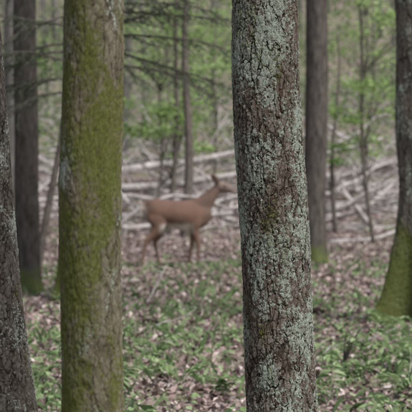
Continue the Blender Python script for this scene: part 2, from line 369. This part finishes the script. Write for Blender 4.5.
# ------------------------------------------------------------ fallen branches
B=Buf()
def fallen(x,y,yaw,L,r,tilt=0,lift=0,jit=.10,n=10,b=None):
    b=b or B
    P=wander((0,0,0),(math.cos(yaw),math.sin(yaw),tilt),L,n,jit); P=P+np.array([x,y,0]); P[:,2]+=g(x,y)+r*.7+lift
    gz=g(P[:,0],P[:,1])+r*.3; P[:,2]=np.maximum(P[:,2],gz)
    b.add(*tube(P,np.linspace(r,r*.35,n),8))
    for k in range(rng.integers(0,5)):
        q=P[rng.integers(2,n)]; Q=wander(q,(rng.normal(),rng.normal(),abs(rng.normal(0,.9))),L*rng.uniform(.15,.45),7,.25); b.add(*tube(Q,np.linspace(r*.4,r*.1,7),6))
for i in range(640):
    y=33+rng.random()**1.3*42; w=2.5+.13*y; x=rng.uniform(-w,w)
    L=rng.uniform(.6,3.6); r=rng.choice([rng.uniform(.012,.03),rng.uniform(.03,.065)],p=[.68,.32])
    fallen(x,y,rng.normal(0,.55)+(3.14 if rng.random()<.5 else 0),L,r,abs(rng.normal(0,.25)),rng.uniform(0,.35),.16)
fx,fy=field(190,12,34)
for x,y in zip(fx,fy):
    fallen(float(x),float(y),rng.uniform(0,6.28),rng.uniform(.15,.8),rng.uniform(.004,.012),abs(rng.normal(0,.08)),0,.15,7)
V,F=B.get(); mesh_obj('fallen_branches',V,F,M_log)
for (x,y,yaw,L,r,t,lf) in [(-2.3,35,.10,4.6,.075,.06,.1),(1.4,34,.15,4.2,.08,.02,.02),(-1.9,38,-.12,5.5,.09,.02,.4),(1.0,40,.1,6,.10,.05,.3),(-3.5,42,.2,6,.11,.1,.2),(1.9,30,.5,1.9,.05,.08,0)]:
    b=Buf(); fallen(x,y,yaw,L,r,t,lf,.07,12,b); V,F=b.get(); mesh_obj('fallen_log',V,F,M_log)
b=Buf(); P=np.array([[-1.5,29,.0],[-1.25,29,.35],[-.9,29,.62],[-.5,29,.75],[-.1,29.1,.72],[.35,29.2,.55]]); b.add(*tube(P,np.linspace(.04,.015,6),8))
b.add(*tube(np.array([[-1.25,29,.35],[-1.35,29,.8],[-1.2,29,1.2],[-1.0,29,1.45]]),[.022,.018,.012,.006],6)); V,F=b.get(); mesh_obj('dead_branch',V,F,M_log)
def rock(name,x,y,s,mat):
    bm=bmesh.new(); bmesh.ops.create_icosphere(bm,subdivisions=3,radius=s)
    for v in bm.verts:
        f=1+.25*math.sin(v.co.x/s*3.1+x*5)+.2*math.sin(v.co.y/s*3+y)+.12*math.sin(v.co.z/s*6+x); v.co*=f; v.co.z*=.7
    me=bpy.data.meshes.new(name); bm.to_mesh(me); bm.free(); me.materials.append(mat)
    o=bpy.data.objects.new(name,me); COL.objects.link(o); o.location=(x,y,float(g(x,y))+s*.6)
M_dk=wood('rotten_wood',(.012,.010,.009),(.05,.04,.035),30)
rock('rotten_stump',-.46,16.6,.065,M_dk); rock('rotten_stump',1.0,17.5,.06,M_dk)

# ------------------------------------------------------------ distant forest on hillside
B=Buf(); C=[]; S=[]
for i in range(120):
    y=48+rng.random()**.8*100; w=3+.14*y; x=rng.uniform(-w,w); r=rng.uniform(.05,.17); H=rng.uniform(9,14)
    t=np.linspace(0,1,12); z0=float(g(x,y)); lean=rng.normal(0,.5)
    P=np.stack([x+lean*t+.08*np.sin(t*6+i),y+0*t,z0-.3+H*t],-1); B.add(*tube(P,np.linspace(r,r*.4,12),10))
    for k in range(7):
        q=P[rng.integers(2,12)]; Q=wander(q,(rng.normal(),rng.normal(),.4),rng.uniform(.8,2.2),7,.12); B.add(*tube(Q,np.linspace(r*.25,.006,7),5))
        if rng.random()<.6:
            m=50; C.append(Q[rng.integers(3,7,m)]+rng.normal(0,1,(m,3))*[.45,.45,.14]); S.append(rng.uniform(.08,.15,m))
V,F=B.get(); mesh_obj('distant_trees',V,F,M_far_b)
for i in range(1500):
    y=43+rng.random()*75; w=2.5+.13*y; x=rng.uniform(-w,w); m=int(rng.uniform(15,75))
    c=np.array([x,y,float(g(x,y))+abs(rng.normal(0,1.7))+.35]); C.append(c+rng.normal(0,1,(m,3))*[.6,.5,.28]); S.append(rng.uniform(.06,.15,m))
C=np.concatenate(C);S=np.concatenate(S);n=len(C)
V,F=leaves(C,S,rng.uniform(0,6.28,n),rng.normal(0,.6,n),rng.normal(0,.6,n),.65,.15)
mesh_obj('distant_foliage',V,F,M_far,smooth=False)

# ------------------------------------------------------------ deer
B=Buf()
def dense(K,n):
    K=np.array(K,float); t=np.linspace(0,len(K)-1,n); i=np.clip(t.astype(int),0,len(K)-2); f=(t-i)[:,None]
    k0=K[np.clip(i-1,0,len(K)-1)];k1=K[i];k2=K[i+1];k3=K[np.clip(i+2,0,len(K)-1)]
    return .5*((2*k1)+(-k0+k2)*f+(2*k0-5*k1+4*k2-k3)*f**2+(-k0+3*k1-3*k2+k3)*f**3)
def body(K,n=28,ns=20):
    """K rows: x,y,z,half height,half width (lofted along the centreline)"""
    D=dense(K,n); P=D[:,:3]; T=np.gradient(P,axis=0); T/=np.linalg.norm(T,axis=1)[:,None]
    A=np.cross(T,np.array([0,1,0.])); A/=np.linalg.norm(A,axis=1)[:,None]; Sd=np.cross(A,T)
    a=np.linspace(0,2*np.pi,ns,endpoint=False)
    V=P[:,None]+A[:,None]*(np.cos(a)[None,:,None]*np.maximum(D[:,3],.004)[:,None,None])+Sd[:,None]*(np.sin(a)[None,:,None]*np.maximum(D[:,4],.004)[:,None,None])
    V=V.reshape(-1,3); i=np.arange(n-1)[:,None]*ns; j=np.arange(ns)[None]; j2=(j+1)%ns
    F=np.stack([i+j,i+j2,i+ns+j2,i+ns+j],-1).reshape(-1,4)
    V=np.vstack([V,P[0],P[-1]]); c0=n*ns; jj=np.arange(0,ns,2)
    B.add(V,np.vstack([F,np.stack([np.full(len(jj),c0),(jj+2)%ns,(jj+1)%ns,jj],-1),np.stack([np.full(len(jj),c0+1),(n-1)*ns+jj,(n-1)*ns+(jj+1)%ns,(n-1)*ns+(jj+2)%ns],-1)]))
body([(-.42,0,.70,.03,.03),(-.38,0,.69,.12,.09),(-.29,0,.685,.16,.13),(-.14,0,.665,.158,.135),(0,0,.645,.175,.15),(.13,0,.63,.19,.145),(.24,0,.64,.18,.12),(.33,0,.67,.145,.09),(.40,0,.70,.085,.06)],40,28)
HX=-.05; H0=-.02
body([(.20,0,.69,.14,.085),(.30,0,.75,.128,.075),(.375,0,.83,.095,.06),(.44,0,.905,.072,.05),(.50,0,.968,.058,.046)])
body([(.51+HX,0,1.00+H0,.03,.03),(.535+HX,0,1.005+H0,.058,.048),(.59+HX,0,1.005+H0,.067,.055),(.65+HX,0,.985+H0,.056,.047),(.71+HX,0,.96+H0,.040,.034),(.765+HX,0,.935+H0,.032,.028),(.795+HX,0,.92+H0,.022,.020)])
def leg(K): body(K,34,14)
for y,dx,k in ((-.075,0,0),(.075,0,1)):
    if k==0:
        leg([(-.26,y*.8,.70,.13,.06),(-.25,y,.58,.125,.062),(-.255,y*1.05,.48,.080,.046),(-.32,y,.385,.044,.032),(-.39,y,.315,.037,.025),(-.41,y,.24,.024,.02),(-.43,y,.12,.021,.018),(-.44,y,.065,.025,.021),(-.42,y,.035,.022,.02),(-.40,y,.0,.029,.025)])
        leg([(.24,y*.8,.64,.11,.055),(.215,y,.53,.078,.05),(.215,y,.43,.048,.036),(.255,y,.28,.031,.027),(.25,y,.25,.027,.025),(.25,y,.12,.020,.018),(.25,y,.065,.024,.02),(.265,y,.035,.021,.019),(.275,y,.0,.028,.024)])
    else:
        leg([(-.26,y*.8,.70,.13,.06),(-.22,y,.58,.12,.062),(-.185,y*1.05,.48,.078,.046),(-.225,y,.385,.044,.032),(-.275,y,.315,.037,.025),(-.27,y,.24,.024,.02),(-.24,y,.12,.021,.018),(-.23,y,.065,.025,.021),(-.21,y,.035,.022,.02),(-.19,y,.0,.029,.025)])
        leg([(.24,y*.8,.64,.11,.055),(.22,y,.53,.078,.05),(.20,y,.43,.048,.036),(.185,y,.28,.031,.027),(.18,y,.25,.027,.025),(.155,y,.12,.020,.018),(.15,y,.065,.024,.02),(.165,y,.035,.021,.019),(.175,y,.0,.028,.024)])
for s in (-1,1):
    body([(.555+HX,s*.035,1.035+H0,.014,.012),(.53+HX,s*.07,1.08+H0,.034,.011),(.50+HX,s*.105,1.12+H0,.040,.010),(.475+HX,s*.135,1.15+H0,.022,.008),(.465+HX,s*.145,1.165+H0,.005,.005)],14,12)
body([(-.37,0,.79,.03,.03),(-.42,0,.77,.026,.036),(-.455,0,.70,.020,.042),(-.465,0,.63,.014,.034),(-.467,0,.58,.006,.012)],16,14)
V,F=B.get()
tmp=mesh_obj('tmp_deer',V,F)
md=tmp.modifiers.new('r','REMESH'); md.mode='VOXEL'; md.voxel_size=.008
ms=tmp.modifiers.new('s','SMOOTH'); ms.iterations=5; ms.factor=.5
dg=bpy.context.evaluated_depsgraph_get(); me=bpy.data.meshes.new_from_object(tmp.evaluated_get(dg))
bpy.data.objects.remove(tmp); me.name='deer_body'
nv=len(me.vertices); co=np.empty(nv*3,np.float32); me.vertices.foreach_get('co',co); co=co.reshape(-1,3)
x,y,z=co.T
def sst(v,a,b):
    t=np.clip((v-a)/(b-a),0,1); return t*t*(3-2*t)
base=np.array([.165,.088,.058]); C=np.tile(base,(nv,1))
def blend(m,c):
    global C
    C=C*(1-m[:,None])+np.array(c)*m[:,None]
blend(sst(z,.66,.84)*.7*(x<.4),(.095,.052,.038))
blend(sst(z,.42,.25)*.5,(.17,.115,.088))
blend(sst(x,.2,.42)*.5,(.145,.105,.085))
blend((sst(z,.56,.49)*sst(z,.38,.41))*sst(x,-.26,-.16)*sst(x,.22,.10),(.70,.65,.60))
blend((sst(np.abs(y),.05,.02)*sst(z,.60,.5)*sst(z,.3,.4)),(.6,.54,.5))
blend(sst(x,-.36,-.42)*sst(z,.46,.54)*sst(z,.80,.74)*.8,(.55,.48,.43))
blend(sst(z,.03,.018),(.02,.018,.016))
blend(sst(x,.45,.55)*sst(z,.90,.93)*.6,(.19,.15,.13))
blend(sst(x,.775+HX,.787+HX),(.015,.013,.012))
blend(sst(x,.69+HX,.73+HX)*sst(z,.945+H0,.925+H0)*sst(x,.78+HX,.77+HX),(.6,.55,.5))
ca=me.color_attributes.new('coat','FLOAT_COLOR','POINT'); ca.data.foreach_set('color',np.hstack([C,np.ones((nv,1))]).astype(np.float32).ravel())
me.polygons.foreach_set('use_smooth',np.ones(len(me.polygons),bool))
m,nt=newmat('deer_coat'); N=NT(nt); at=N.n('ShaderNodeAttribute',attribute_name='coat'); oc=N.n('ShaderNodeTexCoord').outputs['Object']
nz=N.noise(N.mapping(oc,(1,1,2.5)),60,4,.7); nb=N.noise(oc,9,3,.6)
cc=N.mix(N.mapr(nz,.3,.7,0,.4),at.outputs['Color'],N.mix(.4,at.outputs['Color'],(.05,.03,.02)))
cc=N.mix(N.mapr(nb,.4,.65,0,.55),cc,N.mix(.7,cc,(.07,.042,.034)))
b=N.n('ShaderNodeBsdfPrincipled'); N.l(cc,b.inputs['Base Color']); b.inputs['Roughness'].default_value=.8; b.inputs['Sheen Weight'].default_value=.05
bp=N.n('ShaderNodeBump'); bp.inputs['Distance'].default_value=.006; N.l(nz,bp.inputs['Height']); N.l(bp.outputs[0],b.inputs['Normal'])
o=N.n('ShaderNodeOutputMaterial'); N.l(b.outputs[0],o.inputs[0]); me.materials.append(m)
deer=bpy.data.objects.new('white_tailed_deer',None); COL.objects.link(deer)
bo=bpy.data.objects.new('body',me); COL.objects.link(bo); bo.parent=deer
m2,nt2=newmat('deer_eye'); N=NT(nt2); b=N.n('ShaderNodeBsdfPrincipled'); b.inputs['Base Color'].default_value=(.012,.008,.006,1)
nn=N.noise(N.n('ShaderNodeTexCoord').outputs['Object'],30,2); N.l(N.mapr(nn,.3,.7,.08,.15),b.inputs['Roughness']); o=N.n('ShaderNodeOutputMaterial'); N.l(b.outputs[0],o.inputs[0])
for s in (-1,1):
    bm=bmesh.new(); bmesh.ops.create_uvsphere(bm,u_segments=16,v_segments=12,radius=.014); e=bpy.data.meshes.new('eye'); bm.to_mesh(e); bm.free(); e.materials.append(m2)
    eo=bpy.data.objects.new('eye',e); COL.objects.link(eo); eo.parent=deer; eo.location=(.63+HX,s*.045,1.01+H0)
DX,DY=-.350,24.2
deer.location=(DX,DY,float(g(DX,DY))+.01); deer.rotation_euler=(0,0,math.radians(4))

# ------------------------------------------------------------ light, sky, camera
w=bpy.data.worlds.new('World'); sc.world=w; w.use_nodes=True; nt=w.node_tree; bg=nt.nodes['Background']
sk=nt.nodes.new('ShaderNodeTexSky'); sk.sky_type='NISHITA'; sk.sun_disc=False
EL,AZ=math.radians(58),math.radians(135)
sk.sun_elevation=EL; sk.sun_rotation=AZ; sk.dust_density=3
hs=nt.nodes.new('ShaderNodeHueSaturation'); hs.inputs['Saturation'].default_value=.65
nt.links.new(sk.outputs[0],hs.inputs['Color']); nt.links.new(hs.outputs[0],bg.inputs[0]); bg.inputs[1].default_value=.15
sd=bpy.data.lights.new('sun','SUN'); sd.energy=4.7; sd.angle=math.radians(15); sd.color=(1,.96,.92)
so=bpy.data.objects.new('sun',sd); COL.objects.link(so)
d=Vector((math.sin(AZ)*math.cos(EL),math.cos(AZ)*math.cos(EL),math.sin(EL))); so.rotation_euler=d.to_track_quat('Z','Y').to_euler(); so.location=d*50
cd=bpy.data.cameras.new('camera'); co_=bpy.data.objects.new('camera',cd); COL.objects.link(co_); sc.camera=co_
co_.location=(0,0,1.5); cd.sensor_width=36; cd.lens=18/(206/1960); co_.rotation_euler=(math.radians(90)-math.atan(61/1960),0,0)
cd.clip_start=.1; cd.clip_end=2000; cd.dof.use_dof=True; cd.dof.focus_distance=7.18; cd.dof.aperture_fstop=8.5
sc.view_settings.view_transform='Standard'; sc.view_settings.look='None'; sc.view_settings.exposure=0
● ● ●
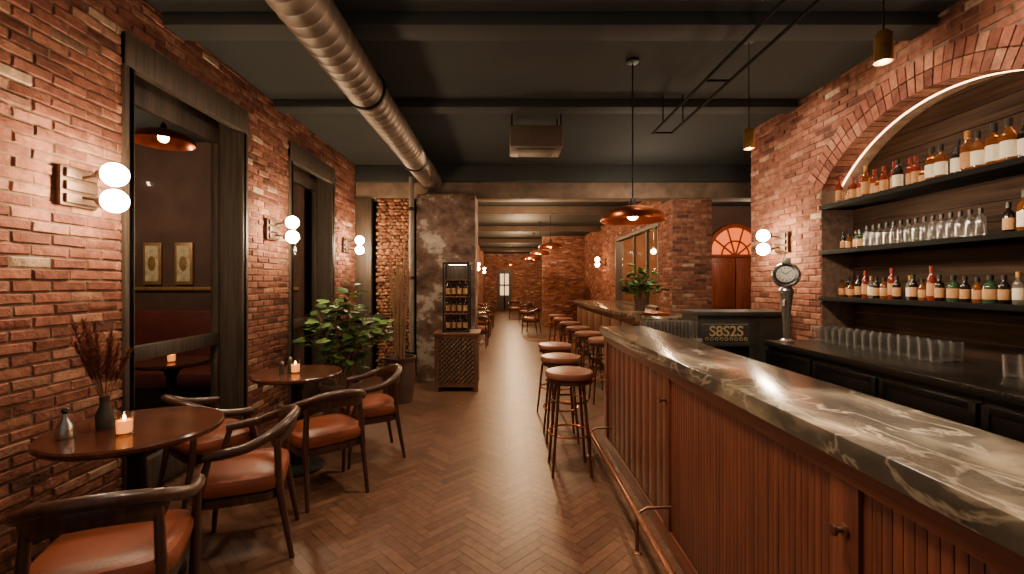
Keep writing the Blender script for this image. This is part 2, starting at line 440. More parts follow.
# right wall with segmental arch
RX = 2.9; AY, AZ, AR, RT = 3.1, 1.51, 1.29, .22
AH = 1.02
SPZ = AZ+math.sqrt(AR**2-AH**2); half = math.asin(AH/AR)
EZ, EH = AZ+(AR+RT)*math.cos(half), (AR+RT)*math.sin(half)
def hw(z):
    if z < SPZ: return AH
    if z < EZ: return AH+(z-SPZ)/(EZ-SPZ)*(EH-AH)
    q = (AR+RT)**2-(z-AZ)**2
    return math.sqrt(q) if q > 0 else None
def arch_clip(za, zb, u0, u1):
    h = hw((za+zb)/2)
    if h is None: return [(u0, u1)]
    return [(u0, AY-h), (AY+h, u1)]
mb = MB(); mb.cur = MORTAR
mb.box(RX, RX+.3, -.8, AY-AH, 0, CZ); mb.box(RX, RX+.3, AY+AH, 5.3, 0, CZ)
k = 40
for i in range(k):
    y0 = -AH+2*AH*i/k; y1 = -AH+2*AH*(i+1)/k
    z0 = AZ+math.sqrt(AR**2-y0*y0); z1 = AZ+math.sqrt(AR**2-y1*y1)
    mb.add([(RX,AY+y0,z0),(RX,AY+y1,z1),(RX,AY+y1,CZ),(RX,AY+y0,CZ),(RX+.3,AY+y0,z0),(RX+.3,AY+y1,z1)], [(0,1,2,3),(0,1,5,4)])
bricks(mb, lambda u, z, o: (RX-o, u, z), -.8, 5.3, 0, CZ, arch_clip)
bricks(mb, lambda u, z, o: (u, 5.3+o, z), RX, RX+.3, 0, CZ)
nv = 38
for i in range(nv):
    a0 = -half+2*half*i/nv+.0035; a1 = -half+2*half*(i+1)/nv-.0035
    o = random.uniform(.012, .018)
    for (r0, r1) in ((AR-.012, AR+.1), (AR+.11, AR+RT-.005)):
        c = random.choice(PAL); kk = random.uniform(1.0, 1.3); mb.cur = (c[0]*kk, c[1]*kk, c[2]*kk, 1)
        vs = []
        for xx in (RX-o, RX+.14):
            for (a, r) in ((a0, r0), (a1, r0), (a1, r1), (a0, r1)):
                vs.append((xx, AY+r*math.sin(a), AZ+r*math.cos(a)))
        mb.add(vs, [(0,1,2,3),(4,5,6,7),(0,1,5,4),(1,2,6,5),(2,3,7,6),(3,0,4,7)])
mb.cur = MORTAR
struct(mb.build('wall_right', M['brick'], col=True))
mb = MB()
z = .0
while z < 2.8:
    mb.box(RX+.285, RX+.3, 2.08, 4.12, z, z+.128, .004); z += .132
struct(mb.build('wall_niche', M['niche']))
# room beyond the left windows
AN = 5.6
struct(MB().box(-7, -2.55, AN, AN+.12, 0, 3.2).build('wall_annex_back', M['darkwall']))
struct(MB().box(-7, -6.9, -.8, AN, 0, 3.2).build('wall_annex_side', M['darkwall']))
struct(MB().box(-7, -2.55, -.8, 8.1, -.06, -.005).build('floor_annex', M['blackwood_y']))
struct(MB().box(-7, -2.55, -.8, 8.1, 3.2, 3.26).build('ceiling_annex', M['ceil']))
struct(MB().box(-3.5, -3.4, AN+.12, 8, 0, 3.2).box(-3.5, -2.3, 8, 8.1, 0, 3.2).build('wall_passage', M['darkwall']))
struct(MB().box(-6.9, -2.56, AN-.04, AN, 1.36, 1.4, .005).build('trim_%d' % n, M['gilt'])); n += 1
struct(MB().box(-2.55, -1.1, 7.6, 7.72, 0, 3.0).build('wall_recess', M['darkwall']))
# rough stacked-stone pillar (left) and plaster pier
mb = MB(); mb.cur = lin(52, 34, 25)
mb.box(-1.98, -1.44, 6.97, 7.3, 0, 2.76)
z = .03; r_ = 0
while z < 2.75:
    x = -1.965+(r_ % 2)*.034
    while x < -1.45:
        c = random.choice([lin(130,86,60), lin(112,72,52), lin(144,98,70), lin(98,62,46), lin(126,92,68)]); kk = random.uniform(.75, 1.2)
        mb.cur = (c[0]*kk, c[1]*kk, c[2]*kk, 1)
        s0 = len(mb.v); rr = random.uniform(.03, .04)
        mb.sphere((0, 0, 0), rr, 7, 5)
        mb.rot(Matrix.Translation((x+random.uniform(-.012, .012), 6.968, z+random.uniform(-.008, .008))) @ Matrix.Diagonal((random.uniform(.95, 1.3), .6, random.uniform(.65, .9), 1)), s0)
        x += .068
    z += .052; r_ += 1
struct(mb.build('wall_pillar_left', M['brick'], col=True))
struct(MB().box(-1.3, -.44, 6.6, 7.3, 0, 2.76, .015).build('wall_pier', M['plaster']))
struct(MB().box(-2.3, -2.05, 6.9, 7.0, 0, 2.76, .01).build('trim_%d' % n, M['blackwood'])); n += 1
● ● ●
**Written request**:
Between the line containing "V,F=B.get(); mesh_obj('distant_trees',V,F,M_far_b)" and the line containing "mesh_obj('distant_foliage',V,F,M_far,smooth=False)" lies the part to return. Return it exactly, counting both of those lines.

**Result**:
V,F=B.get(); mesh_obj('distant_trees',V,F,M_far_b)
for i in range(1500):
    y=43+rng.random()*75; w=2.5+.13*y; x=rng.uniform(-w,w); m=int(rng.uniform(15,75))
    c=np.array([x,y,float(g(x,y))+abs(rng.normal(0,1.7))+.35]); C.append(c+rng.normal(0,1,(m,3))*[.6,.5,.28]); S.append(rng.uniform(.06,.15,m))
C=np.concatenate(C);S=np.concatenate(S);n=len(C)
V,F=leaves(C,S,rng.uniform(0,6.28,n),rng.normal(0,.6,n),rng.normal(0,.6,n),.65,.15)
mesh_obj('distant_foliage',V,F,M_far,smooth=False)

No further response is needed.